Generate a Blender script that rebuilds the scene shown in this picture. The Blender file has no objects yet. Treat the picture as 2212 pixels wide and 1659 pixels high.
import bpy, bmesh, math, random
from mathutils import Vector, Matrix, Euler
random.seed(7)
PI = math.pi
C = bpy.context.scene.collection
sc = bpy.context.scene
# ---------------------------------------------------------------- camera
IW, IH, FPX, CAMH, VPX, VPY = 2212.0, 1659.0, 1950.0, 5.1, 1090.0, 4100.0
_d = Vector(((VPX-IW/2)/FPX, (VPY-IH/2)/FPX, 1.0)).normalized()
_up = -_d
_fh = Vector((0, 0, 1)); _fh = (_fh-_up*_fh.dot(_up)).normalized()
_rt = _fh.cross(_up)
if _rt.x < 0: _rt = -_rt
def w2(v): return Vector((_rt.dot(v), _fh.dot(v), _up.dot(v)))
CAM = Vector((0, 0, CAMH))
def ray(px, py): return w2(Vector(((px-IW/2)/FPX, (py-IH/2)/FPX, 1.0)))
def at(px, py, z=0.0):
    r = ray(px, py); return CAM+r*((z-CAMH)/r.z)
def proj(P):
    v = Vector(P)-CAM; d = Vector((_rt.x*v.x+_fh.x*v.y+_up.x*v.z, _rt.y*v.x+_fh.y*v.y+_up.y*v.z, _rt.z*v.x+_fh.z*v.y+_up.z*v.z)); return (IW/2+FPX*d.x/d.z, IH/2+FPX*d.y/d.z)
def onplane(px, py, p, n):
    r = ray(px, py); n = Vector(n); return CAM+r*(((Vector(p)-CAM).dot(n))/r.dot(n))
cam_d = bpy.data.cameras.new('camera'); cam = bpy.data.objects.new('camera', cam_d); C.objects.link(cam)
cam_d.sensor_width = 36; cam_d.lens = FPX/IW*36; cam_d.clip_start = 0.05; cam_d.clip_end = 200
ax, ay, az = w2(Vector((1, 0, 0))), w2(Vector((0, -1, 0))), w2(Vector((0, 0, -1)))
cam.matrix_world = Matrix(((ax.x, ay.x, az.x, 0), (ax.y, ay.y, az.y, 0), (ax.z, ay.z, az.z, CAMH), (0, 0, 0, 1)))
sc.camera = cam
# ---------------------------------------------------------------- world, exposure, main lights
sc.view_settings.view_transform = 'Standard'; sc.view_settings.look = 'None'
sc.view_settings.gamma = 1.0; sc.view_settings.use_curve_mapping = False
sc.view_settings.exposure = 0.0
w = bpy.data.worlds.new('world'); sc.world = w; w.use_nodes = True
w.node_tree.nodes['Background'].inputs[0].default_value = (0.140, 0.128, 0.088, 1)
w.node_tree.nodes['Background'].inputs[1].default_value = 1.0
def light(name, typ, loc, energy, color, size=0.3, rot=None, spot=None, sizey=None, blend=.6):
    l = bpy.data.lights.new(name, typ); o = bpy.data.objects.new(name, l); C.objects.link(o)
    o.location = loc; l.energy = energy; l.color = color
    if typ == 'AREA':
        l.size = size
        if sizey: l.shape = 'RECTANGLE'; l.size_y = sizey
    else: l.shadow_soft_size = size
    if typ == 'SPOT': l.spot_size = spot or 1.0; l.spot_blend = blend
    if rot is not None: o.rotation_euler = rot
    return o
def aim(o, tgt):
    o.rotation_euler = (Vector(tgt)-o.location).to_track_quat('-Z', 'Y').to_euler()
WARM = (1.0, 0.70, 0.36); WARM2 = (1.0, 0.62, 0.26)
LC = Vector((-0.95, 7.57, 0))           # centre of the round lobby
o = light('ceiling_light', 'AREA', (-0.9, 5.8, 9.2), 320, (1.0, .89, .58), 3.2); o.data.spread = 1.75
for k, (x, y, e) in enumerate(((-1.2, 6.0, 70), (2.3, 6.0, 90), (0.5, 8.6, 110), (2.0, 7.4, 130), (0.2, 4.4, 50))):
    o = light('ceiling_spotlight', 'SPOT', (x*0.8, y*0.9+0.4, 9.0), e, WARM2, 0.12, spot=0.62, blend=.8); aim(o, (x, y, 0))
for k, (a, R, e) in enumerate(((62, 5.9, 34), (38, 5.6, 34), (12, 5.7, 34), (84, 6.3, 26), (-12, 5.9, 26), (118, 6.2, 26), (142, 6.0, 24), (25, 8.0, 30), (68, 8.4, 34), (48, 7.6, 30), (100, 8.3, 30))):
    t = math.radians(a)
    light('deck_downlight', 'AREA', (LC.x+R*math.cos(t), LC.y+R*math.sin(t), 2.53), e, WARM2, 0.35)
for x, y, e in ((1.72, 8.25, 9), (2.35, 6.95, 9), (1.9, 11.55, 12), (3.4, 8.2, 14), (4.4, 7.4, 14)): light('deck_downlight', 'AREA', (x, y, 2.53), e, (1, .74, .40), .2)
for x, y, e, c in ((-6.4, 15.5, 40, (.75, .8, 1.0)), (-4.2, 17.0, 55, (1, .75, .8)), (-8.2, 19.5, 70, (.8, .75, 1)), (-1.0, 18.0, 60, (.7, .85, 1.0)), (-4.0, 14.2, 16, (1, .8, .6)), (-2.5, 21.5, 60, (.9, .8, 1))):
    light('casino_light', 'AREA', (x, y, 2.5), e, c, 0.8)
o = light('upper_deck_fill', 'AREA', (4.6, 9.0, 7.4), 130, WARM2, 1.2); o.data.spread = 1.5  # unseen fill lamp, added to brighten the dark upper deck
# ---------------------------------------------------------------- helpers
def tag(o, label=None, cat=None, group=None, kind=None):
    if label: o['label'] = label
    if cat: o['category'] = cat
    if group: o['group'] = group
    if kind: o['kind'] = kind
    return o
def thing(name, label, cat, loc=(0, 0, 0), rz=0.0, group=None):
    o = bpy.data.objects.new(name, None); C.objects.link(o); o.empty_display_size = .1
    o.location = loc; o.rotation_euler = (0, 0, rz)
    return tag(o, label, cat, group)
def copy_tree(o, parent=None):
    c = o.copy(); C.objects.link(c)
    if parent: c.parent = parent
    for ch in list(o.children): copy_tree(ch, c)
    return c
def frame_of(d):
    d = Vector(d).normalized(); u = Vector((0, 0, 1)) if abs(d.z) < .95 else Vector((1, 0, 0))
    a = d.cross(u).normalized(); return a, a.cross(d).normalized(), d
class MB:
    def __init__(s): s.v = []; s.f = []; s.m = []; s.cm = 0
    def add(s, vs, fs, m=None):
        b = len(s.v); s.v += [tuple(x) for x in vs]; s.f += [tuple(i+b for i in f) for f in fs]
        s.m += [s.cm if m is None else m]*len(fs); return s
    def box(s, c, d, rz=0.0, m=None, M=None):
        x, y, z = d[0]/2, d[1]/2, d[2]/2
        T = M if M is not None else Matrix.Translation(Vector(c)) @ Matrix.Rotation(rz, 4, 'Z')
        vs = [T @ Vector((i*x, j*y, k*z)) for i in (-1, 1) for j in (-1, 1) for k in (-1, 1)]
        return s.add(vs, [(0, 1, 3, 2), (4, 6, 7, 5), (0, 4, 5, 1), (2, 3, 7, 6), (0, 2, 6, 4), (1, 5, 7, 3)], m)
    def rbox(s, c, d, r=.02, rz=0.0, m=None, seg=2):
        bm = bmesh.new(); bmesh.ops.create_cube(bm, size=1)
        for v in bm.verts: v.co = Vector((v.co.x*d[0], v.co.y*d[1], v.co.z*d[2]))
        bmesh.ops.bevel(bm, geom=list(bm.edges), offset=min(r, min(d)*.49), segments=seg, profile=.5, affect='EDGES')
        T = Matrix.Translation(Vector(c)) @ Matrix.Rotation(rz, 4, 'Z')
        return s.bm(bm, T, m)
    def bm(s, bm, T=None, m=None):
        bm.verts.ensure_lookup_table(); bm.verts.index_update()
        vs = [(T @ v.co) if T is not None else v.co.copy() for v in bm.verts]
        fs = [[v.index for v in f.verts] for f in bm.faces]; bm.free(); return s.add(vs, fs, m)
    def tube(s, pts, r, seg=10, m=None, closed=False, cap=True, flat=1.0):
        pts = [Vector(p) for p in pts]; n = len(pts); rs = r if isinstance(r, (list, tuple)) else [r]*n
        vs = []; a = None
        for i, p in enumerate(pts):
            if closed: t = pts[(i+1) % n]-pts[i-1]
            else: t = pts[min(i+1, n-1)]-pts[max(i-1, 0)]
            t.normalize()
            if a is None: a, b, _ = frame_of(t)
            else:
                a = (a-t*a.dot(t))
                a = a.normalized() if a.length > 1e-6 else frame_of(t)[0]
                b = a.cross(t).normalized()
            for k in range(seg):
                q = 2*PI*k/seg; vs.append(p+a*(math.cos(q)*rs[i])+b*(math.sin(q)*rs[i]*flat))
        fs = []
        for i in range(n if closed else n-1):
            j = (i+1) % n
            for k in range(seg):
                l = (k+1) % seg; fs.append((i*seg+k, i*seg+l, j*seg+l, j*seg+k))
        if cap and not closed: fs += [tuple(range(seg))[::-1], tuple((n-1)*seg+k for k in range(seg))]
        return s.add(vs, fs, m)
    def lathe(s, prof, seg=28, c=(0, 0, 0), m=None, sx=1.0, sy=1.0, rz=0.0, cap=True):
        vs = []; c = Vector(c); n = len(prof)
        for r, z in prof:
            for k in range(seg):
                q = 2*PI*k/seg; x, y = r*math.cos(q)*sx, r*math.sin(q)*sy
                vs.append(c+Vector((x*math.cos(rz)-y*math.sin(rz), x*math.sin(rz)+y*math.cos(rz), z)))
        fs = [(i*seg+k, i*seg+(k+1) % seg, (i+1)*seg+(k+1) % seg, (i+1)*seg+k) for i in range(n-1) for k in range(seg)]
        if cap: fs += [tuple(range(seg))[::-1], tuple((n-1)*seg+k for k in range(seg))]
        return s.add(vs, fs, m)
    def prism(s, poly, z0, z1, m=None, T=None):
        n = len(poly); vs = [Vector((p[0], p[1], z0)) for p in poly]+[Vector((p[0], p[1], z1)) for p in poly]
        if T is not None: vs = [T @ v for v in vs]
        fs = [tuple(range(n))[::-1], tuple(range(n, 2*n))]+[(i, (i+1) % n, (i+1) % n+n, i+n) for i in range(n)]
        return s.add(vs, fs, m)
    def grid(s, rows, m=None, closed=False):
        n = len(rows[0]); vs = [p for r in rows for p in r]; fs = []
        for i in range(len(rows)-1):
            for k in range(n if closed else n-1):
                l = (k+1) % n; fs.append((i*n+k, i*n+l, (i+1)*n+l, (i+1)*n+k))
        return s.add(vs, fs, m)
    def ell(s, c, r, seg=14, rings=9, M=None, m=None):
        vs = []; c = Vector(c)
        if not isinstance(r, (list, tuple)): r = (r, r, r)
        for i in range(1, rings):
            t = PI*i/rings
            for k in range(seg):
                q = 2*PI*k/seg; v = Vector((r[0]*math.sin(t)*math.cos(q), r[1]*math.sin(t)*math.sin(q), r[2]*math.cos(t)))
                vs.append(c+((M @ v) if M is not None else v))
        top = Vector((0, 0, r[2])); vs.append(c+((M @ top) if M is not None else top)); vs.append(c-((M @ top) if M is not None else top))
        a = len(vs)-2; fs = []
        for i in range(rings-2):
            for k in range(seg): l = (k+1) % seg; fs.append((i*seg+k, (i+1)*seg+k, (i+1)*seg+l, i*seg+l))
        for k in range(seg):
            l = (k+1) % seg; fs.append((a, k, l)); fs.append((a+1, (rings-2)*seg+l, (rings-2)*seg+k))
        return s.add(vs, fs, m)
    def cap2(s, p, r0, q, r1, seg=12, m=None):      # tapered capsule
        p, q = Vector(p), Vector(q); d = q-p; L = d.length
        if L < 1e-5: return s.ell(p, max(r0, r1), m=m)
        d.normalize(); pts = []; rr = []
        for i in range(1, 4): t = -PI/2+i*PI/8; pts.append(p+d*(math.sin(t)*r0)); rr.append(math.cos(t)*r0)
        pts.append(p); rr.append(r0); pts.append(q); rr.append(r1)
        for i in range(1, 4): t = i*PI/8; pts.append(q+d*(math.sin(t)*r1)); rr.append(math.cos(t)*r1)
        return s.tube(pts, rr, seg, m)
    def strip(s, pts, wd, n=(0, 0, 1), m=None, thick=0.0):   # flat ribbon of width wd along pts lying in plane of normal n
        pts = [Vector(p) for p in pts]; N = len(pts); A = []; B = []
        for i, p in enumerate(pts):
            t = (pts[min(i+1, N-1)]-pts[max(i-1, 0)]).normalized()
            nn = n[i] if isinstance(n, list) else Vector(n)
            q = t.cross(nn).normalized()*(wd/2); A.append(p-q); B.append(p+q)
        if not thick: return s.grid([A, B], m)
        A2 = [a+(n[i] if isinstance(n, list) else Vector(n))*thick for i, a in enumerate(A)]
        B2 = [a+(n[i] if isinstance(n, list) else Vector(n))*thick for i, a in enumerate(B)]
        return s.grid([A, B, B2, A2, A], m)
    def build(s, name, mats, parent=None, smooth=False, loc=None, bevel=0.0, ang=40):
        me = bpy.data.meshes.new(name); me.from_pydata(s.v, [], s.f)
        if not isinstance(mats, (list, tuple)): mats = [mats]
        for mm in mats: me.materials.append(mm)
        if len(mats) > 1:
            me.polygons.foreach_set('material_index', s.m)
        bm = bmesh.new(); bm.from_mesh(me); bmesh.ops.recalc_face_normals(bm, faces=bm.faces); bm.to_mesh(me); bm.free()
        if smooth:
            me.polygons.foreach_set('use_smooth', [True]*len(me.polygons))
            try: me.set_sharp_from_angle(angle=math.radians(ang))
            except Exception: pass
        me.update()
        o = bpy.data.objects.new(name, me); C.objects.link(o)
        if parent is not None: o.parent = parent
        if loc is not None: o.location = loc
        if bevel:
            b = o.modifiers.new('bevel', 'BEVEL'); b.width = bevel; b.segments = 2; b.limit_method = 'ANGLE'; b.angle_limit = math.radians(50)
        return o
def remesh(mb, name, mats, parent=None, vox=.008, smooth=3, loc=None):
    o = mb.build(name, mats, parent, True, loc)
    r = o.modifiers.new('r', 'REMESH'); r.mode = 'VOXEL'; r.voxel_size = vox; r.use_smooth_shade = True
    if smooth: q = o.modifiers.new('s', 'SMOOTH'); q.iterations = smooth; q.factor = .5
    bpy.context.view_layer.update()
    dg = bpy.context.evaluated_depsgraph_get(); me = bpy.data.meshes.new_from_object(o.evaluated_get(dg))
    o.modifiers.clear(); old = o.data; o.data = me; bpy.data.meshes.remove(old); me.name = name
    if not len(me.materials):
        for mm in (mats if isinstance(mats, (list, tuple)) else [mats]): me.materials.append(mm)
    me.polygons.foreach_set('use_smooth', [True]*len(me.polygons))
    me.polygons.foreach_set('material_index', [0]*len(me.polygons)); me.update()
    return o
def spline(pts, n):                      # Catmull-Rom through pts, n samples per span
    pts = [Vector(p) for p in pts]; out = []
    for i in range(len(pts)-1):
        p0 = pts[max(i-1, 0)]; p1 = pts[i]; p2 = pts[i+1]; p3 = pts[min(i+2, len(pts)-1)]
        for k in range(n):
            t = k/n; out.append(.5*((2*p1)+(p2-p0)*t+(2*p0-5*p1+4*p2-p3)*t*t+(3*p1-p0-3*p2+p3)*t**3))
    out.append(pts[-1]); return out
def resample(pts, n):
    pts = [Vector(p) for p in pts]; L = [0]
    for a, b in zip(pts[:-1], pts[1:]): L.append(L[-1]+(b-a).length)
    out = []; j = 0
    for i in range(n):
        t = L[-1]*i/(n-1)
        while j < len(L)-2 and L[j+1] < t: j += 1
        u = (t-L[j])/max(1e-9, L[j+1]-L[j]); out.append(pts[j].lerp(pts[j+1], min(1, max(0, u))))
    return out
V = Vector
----
* [Set problem]: Report only how many lines in the listing contain the string "scene".

* [Exercise response]: 3